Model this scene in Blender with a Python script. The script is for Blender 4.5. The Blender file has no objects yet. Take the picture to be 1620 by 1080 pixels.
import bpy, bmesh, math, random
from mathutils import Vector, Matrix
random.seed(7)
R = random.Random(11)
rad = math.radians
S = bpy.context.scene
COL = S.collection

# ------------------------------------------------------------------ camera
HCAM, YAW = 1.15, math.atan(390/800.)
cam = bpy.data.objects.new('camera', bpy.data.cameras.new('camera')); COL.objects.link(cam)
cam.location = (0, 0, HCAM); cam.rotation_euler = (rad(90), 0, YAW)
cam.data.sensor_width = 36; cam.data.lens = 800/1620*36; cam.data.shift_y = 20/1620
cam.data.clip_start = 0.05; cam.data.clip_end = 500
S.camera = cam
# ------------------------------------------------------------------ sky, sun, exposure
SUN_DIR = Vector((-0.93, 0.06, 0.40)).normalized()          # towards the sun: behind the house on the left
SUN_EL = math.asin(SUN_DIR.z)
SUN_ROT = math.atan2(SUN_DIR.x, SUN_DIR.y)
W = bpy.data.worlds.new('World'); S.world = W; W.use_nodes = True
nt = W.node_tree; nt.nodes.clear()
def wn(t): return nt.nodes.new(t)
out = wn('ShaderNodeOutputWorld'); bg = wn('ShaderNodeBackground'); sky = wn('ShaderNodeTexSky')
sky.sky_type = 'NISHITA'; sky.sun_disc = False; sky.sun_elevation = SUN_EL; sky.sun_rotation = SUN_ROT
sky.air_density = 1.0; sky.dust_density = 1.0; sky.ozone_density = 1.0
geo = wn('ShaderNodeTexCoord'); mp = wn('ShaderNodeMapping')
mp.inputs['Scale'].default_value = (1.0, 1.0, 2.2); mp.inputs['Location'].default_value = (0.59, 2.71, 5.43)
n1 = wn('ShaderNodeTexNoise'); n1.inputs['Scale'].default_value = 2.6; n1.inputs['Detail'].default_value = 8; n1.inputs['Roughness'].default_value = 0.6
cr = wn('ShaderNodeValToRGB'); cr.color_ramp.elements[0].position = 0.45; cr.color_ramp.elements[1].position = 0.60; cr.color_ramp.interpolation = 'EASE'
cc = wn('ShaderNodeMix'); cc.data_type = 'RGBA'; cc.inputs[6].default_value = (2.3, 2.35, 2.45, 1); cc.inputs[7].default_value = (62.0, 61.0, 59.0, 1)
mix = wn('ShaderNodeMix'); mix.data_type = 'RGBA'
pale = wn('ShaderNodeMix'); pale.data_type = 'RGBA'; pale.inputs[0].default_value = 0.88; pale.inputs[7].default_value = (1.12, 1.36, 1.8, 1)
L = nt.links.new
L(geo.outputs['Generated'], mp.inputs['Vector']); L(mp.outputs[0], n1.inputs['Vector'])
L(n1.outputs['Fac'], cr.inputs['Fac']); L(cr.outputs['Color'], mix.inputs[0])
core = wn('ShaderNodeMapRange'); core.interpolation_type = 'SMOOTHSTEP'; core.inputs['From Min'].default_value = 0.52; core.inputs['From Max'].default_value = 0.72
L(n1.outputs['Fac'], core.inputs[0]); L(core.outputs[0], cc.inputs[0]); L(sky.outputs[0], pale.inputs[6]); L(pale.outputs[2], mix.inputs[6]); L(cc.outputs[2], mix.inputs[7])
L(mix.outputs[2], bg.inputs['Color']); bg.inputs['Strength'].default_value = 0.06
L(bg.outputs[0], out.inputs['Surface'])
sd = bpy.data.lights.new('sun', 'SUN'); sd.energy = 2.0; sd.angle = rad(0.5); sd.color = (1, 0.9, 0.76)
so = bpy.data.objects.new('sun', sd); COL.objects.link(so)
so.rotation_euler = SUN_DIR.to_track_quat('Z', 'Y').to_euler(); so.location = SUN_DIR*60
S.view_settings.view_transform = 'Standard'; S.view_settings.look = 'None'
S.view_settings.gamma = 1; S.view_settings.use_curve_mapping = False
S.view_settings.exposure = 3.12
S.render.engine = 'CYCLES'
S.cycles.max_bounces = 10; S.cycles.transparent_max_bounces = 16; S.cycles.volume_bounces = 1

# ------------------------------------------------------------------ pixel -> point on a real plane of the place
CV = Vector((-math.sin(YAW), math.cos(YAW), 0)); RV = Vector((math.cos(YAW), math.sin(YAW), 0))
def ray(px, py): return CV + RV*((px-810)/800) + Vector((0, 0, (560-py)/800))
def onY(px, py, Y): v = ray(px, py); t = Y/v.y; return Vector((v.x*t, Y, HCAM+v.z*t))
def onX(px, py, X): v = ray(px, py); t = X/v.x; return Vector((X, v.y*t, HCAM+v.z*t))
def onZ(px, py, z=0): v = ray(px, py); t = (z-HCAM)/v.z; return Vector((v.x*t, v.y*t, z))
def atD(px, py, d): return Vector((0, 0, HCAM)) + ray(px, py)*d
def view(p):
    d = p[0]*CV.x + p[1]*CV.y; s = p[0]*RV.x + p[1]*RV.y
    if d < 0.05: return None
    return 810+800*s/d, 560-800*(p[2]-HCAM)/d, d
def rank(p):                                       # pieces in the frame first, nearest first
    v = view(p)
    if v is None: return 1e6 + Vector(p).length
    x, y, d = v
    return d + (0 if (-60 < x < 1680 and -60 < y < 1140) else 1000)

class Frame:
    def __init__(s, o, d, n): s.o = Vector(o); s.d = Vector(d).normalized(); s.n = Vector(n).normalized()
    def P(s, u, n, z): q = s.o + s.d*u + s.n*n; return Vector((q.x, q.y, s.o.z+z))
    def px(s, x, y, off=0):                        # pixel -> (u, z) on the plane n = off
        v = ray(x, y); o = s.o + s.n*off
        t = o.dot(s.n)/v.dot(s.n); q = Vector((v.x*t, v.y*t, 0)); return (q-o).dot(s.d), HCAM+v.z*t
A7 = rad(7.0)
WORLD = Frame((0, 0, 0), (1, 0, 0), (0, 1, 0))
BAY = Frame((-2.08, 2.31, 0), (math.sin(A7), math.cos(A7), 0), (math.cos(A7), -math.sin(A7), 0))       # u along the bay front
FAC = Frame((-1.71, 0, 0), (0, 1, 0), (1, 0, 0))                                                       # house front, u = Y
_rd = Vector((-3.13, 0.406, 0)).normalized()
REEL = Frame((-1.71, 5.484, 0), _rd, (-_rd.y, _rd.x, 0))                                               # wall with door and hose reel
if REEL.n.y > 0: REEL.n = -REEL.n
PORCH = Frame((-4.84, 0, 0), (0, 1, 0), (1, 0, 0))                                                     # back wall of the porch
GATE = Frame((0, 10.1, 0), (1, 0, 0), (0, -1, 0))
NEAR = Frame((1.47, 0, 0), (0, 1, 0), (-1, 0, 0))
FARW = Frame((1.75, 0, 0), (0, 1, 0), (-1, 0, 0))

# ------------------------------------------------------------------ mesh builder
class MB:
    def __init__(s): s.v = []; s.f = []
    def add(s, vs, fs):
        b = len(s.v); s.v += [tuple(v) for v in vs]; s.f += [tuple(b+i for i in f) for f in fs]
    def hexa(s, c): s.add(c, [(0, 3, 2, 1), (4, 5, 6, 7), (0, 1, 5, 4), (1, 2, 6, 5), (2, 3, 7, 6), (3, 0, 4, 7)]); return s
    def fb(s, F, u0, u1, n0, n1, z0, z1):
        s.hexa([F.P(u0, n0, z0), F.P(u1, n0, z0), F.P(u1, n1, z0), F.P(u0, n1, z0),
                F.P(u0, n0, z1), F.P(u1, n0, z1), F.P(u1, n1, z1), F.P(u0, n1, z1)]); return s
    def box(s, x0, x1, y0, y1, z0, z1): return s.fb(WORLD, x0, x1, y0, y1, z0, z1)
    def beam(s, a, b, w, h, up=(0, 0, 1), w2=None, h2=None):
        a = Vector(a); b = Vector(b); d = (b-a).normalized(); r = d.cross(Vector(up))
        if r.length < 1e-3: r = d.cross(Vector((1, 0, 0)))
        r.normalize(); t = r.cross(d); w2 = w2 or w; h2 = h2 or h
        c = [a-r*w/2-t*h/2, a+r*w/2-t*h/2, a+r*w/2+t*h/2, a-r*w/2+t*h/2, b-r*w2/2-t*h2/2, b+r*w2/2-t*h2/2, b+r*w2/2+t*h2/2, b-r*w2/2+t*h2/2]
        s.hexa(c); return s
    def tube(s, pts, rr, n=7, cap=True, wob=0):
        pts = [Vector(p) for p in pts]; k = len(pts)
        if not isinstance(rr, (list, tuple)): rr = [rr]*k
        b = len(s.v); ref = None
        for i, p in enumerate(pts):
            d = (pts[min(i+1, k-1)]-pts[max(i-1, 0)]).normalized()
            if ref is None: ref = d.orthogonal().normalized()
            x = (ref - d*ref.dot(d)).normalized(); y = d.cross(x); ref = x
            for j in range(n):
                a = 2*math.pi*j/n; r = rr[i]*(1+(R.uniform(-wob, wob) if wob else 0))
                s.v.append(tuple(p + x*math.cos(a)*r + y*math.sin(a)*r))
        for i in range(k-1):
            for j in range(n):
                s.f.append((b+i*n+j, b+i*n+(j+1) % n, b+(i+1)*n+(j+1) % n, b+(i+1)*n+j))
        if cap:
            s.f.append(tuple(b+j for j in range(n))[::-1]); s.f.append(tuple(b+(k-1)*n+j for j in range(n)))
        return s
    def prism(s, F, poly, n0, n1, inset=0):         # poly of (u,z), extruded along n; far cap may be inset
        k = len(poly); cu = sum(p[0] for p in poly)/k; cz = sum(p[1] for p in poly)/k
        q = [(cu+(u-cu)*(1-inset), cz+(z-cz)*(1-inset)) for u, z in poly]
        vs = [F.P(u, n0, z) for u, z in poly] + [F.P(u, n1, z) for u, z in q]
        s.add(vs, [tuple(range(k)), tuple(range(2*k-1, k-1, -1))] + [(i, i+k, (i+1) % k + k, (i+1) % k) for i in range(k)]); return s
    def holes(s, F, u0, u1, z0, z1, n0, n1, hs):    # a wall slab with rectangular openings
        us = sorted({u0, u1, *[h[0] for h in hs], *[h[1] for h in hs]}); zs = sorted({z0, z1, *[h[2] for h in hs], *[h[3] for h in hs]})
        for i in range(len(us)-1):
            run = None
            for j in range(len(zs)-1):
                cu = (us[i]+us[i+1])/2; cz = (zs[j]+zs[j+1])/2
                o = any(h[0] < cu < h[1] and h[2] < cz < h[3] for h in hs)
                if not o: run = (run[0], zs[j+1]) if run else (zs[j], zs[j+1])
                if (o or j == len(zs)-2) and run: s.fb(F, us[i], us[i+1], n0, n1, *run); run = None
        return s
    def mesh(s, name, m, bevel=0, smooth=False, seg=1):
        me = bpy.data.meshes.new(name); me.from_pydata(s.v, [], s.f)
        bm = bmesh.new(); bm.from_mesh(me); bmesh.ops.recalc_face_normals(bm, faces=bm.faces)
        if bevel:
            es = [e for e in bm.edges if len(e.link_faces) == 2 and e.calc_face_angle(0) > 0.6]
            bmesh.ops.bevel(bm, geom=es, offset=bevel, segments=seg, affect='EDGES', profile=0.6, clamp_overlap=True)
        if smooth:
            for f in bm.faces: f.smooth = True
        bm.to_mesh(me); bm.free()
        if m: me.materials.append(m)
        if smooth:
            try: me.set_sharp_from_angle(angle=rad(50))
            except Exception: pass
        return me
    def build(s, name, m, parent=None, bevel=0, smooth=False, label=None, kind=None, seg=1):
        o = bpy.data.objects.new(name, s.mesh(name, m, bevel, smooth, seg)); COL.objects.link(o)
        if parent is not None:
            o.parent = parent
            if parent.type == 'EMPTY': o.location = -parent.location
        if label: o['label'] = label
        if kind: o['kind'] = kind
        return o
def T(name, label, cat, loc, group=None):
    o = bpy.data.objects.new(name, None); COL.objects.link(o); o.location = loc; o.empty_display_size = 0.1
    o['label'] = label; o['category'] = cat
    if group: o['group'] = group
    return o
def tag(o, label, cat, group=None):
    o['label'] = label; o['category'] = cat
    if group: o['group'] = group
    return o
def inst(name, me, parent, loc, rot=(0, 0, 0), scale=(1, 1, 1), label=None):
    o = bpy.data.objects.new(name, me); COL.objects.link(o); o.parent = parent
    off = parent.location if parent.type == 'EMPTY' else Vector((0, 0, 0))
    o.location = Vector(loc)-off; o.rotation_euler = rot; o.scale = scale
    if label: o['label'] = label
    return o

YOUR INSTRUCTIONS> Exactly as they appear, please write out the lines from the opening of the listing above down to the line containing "COL = S.collection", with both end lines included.

REPLY>
Model this scene in Blender with a Python script. The script is for Blender 4.5. The Blender file has no objects yet. Take the picture to be 1620 by 1080 pixels.
import bpy, bmesh, math, random
from mathutils import Vector, Matrix
random.seed(7)
R = random.Random(11)
rad = math.radians
S = bpy.context.scene
COL = S.collection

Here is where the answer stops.